Monday, 13 January 2020: 3:15 PM
158 (Boston Convention and Exhibition Center)
In recent centuries, human activities have greatly modified the geomorphology of coastal regions, yet studies of historical and possible future changes in coastal flood extremes typically ignore the influence of geomorphic change. Here, we quantify the influence of 20th Century manmade changes to Jamaica Bay, New York City, on present-day storm tides. Our work creates and validates a hydrodynamic model for the 1870s, based on detailed maps of bathymetry, seabed characteristics, topography, and tide observations, for use alongside a present-day model. Predominantly through dredging, landfill and inlet stabilization, the average water depth of the bay has changed from 1.7 to 4.5 m, tidal surface area from 92 to 72 km2, and the inlet minimum cross-sectional area from 4800 to 8900 m2. Total (freshwater plus salt) marsh habitat area has declined from 61 to 15 km2 and intertidal unvegetated habitat area from 17 to 4.6 km2. A probabilistic flood hazard assessment with simulations of 144 storm events reveals that the landscape changes caused an increase of 0.28 m (12%) in the 100-year storm tide, even larger than the influence of global sea level rise of 0.23 m since the 1870s.
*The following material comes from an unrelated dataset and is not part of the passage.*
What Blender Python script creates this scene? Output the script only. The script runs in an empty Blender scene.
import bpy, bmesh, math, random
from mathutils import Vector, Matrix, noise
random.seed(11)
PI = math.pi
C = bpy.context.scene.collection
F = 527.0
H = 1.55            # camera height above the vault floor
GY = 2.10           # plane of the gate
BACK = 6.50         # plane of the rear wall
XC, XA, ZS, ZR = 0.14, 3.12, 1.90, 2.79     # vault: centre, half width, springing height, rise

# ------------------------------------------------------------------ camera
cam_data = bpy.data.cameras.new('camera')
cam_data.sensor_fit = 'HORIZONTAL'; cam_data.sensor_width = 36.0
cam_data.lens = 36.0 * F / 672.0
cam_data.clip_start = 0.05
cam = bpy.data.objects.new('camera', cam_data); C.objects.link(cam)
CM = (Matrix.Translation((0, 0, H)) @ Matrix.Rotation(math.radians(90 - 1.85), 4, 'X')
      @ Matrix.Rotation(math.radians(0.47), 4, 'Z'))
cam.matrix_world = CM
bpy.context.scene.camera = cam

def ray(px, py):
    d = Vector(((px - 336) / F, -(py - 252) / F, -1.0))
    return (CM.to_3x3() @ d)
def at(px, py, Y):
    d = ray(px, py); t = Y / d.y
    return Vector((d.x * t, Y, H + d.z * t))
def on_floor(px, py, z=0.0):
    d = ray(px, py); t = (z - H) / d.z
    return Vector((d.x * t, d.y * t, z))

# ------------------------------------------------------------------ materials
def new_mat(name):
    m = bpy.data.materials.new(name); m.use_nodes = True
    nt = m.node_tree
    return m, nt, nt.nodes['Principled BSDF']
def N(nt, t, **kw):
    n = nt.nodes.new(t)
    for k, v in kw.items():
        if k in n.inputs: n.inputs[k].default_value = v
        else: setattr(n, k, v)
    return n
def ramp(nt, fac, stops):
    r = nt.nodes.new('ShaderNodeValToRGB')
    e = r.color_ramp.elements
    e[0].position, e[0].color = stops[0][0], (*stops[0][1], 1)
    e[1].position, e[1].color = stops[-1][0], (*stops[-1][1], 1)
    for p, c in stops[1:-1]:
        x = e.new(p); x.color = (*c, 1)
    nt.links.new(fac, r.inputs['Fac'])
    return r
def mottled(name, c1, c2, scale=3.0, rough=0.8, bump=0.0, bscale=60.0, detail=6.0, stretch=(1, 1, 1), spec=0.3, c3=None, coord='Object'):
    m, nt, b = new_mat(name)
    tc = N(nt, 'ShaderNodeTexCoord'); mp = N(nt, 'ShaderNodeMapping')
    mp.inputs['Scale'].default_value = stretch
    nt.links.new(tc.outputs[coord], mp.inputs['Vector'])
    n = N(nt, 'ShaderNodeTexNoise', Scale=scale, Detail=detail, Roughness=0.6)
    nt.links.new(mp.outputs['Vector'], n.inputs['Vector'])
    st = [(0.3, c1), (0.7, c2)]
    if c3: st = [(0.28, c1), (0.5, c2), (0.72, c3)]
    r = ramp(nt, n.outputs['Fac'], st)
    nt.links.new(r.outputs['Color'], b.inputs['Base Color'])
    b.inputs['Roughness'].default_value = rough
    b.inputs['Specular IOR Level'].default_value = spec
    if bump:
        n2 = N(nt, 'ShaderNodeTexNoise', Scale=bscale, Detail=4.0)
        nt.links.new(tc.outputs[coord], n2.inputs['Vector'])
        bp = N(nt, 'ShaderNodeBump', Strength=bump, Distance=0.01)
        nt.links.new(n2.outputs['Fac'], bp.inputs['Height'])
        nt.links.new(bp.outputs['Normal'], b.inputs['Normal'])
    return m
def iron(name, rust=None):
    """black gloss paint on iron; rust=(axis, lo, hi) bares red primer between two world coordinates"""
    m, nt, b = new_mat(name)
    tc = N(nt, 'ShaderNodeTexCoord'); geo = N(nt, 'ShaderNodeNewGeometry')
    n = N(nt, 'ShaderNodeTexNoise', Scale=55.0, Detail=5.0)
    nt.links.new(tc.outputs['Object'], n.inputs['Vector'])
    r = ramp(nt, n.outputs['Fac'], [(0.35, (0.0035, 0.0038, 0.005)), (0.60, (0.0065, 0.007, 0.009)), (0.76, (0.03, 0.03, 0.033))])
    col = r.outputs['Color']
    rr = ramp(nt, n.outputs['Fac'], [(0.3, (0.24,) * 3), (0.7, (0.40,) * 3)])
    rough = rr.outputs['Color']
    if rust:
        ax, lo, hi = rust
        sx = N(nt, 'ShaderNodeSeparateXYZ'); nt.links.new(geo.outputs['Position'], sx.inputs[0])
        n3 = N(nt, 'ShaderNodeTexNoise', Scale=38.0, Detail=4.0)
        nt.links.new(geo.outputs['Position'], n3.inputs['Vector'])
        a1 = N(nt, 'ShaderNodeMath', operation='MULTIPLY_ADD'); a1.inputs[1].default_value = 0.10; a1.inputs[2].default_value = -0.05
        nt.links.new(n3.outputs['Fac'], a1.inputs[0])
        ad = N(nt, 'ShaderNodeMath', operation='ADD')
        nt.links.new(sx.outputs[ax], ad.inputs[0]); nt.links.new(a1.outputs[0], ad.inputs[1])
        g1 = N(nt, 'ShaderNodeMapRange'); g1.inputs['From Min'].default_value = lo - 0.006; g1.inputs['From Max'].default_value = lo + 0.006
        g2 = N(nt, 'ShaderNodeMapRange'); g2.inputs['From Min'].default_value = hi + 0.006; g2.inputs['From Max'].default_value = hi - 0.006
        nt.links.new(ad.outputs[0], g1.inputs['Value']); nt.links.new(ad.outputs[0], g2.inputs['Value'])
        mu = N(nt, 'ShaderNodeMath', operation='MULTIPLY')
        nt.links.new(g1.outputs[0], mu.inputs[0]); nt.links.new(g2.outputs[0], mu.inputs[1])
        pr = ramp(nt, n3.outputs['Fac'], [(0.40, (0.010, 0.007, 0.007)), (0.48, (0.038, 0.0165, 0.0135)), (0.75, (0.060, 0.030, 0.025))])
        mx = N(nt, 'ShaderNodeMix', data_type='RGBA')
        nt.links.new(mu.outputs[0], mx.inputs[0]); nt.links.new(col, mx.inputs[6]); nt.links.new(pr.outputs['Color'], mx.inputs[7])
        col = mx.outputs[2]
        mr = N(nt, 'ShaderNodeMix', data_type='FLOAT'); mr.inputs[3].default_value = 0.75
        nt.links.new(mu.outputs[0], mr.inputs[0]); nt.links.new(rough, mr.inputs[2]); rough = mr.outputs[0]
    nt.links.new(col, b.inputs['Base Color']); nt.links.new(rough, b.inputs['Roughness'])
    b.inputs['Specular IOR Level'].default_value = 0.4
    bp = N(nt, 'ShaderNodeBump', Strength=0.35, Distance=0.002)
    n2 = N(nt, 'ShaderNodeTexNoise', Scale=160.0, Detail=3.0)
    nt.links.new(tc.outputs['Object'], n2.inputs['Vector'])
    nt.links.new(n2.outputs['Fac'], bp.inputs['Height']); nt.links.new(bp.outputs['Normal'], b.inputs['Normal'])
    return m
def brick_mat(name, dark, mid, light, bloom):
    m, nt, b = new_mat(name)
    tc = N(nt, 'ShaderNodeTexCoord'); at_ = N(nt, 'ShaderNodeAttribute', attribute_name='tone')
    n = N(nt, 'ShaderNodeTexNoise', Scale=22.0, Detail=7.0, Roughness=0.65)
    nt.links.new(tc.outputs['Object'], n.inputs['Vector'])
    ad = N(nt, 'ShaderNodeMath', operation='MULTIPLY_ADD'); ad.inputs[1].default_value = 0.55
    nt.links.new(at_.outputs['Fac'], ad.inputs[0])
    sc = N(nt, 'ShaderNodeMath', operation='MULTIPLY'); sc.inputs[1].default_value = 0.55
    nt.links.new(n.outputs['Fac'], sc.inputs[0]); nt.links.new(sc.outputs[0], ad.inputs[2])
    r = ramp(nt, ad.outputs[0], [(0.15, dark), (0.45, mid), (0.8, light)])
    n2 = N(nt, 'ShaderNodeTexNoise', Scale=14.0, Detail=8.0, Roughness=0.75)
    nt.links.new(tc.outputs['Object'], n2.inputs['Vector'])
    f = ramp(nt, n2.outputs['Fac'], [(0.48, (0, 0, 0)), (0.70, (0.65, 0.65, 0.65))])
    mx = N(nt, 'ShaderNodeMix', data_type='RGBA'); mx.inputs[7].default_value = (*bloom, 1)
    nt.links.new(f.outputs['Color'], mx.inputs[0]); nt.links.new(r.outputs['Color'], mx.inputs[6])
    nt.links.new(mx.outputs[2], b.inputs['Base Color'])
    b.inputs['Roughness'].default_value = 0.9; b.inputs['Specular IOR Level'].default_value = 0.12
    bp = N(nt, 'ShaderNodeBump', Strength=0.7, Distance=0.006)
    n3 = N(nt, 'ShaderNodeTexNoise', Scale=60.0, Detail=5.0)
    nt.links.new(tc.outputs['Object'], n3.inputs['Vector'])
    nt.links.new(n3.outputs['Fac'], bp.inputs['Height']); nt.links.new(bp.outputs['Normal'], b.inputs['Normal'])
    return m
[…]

Specific anthropogenic changes to estuary depth, area and inlet depth and width are shown through targeted modeling and dynamics-based considerations to be the most important drivers of increasing storm tides. An initial comparison with several other urbanized U.S. East Coast estuaries reveals that increases to storm tides are common and have a spatial footprint in the estuary that depends on long-wave dynamics. We suggest that the ensemble storm simulation methodology described here should be applied to other estuaries to assess storm tide non-stationarity, since these storm tide changes depend both on storm features (track, speed, size) and on individual geomorphic features.